Financed and produced without the approval of the state filmmaking bureaucracy, the first entry in Jia Zhangke’s “Hometown Trilogy” of films set in Shanxi province concerns a pickpocket set adrift by the capitalist terraforming of Chinese cultural life. Jia juxtaposes two primary staging techniques to capture the rhythms and textures of his milieu: tight tracking shots escort viewers through alleyways and busy streets, while elegantly framed static shots capture characters struggling to articulate desire. Both tendencies emphasize the unfurling of real time, effectively slowing a series of rapid social upheavals to human speed.
Wang Hongwei plays the title character, who he would reprise in Jia’s Unknown Pleasures five years later, as a failed Übermensch smirking his way through petty thievery as his city slips from his understanding.
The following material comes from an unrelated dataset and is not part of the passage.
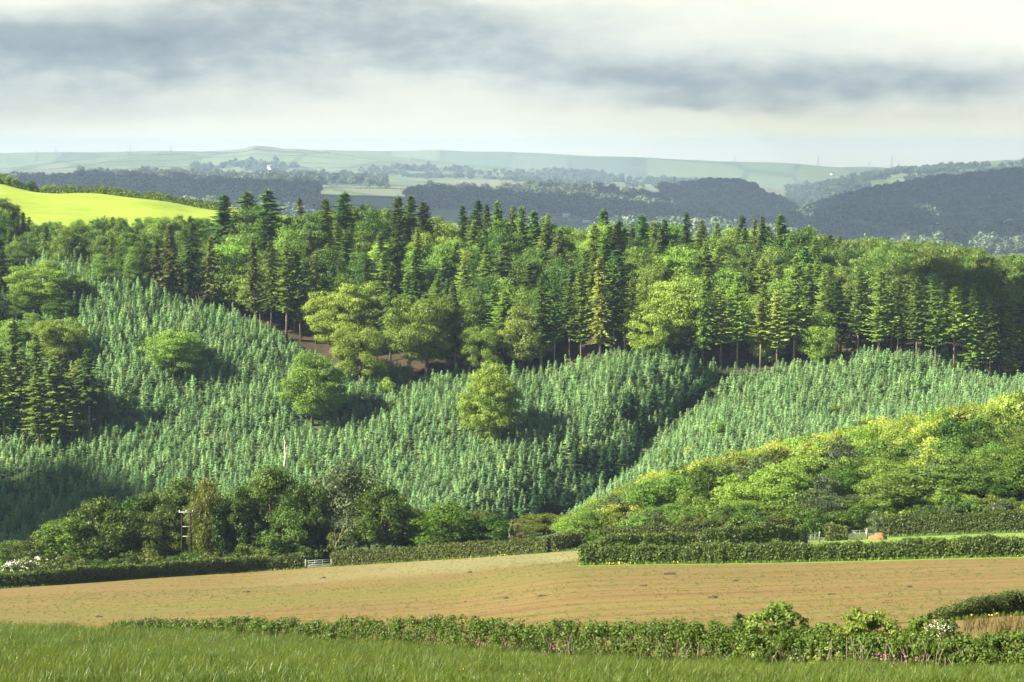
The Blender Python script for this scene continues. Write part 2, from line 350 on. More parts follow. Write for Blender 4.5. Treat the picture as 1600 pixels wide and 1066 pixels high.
def detail(x, y):
    z = np.zeros(np.shape(x))
    w = np.clip((y - 395) / 40, 0, 1) * np.clip((900 - y) / 100, 0, 1)
    z = z + w * (undul(x, y, 1.1, 55, 1) + undul(x, y, .5, 22, 2))
    w = np.clip((y - 1200) / 600, 0, 1)
    z = z + w * (undul(x, y, 5, 900, 3) + undul(x, y, 2, 330, 4)) * np.clip(y / 6000, .5, 1.6)
    z = z + np.clip((y - 46) / 20, 0, 1) * np.clip((130 - y) / 30, 0, 1) * undul(x, y, .10, 14, 5)
    d, t = seg_dist(x, y, GP)
    z = z - 13.0 * np.clip(1.25 - t * .9, .3, 1) * np.exp(-(d / 10.) ** 2)
    # ridge crag on the far left hill
    return z
rows_y = []; strip_start = [0]
ROWY = []; ROWZ = []
for ci in range(len(COLS)):
    ys = []
    for k in range(NS - 1):
        ys.append(np.linspace(Yc[ci, k], Yc[ci, k + 1], SUB[k], endpoint=False))
    ys = np.concatenate(ys + [[Yc[ci, -1]]])
    ROWY.append(ys); ROWZ.append(pchip(Yc[ci], Zc[ci], ys))
ROWY = np.array(ROWY); ROWZ = np.array(ROWZ)
AC = (COLS - 800) / F
ROWX = AC[:, None] * np.maximum(ROWY, 30)
_s = np.concatenate([[0], np.cumsum(SUB)]); _a, _b = _s[5], _s[6]
_w = np.clip((COLS - 860) / 60, 0, 1)[:, None]; _t = (ROWY[:, _a:_b + 1] - ROWY[:, _a:_a + 1]) / (ROWY[:, _b:_b + 1] - ROWY[:, _a:_a + 1])
ROWZ[:, _a:_b + 1] = ROWZ[:, _a:_b + 1] * (1 - _w) + _w * (ROWZ[:, _a:_a + 1] * (1 - _t) + ROWZ[:, _b:_b + 1] * _t)   # the pasture slopes evenly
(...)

We meet him on a bus, where he claims to be a police officer when asked for his fare, and then robs his unsuspecting seatmate, all while a portrait of Mao looks on from its perch beneath the rearview mirror. In Jia’s native Fenyang, Wu plays Fagin to a small gang of preteen pickpockets, securing a meager power and authority after his former accomplices have transferred their criminal skillset to newly legitimized businesses. The police and local television announce a new “clampdown” concerned more with petty crime than organized blackmarkets and brothels, but Wu, due to an alternately admirable and pitiful intransigence, remains undeterred.
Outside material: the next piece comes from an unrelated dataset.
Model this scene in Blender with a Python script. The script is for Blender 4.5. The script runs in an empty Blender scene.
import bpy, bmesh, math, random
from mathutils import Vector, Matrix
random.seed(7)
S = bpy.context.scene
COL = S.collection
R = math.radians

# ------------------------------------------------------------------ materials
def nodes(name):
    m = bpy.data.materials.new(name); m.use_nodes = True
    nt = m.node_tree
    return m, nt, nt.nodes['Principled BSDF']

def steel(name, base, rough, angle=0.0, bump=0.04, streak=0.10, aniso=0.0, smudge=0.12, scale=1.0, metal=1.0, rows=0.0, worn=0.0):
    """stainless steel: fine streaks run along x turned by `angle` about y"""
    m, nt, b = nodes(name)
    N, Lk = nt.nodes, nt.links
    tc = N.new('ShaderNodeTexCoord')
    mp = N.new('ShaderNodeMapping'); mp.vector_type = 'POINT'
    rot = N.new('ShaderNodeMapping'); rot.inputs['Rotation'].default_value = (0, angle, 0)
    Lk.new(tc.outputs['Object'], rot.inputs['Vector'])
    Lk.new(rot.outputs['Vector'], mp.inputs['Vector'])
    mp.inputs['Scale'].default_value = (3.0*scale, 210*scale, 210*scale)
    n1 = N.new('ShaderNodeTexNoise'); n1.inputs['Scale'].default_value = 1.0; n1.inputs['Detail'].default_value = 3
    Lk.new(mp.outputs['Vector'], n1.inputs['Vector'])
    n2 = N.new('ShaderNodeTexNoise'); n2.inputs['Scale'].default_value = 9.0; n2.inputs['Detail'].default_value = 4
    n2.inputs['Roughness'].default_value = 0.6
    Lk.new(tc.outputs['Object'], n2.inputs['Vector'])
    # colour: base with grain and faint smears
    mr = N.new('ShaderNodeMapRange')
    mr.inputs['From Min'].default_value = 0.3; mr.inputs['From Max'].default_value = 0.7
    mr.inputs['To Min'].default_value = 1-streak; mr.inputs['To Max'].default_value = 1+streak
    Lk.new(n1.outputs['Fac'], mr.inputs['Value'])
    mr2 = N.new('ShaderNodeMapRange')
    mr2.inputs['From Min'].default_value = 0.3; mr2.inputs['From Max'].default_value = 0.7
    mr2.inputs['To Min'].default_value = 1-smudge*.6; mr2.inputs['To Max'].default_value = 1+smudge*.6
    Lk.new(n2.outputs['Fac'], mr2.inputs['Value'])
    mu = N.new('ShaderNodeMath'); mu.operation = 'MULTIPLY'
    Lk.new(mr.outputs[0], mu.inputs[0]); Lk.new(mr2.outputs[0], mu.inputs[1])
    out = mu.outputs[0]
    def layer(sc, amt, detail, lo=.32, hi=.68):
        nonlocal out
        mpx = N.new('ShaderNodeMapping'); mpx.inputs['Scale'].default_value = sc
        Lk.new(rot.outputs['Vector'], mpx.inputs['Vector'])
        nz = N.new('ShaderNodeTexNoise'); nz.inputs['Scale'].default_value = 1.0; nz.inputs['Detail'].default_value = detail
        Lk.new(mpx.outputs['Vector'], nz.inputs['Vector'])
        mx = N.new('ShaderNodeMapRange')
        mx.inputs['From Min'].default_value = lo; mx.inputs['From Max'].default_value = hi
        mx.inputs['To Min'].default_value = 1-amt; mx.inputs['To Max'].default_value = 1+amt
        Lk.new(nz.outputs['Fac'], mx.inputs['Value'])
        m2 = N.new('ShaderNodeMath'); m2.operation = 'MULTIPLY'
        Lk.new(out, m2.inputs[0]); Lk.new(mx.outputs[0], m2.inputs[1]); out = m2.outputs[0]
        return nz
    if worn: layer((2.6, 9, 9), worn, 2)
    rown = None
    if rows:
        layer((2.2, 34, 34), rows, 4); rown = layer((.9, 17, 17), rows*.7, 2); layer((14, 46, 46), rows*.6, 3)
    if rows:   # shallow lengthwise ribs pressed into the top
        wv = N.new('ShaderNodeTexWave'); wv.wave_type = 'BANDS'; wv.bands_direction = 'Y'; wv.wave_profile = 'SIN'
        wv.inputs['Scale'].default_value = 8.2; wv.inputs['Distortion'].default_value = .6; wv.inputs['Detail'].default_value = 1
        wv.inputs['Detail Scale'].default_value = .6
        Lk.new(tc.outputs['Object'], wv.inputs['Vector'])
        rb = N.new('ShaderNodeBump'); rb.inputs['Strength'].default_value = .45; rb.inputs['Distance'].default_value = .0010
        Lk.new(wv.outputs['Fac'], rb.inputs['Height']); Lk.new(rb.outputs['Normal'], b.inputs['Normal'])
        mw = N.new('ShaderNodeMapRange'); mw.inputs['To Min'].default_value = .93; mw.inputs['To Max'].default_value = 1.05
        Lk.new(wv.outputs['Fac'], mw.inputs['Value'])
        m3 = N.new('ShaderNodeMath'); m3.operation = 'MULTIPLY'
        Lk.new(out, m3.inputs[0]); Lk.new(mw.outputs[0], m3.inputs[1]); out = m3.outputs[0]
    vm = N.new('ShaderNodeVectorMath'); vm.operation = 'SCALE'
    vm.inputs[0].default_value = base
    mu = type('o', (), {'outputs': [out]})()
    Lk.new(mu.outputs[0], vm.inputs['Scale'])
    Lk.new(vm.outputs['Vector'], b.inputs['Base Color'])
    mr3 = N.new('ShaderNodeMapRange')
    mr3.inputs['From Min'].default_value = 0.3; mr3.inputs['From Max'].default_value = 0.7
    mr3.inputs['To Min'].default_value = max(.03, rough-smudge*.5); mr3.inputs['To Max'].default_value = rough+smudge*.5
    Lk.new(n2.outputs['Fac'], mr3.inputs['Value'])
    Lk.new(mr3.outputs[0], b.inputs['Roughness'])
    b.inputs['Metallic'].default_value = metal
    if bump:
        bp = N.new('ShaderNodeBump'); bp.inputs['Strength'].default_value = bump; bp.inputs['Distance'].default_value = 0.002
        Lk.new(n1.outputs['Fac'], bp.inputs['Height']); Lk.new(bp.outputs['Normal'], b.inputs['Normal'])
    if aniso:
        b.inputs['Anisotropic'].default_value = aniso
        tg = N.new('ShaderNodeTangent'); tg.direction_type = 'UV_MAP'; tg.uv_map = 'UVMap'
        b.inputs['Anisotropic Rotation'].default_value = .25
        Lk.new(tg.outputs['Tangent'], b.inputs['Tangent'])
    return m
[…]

Film soundtracks, cheesy pop music and obnoxious news crews mediate relations between citizens of this new China. (The effect is curiously underscored as background extras repeatedly look directly at Jia’s camera. As the end credits proudly inform us, the film features no professional actors.) Wu’s arrests are reported on local television and inspire sympathetic responses via pager from an estranged girlfriend. He’s similarly informed by TV that a friend is getting married. In such a context the deft, undetected touch of the pickpocket is a rebellion against the estrangement wrought by a globalizing economy. Wu steals modest amounts of cash and produce, and swaps them for jewelry and ice cream. If it’s dishonest work, at least it begins and ends with graspable things.